Thursday, February 21, 2008

Method 1

Well my poems I have decidedto keep them off this blog for the time being as most are too personal and then I end up defending myself or clarifying my feelings. Most people do not seem to understand that it was a moment in time that I have recorded and not my whol ephilosophy of life!!!!!!!!

So you are stuck with my rambling prose pieces if you are checking this blog. So what is it that I ramble about today? Well old topics in a new bottle work mighty well for me. So here goes.

I was thinking of getting my students to perform skits in class. Impromptu ones, where I give each a role to adhere to and they improvise as they are performing. Except that the information I would give to each roleplayer might be contradictory. For example, I tell student A that she was interested in purchasing a state-of-art laptop for her tech crazy kid brother and the she should be asking the salesperson loads of uestions in order to make up her mind between two models, I tell student B that this customer is wasting the time of your juniors by haranguing them for details of some product or the other and then not purchasing it and that this has been goin on for more than a week and that Student B needs to be firm with the customer. Given these roles the students have to adhere to them and develop their dialogues while they are interacting with the other roleplayer.

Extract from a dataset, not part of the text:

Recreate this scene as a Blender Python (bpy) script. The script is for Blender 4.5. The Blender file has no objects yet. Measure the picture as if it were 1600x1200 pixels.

While the roleplay was fun and they had to polish their language skills as well in the course of this activity (the objective of the activity is language enhancement), I realised that this activity can get out-of-hand for students aged 17-19 and especially in a mixed group. It worked really well with my TISS students who are more mature, but these kids seem to be more involved in how rude the other person was or how weak instead of focussing on the role given to them. Too many clashes led me to cancel this activity in this particular class.

I did have fun while it lasted, but the after class tension was actually firing the class rivalry system. I was there to promote communication efficiency and not develop exisiting tensions. The post class conselling for mitigating rival faction problems was too exhausting. I do not know if this makes me a poor teacher who is not interested in trying to work out solutions for the class. It is just that there are so many other activities that were easier to introduce to the clas to enhance their language skills that I did away with this one. Yet, a doubt lingers. Did I give up too easily? Should I have continued the activity and hoped that students would learn to interact better even in conflicting situations?

I don't know if I gave up too easily this time. I do know that my class runs more smoothly and I have less post class complaints about how students are teasing a particular roleplayer. I also know that next year I am going to introduce this very same activity to another batch and hope I would have learnt from my mistakes and improve students' communication skills and teach them the art of negotiating not through case studies but though their own situations.

If you guys have any ideas, please do let me know.

1 comment:

Easwar Subramanian said...

Surely not every process was made perfect. Perfection is acheived through learnings. Like them your students you learn.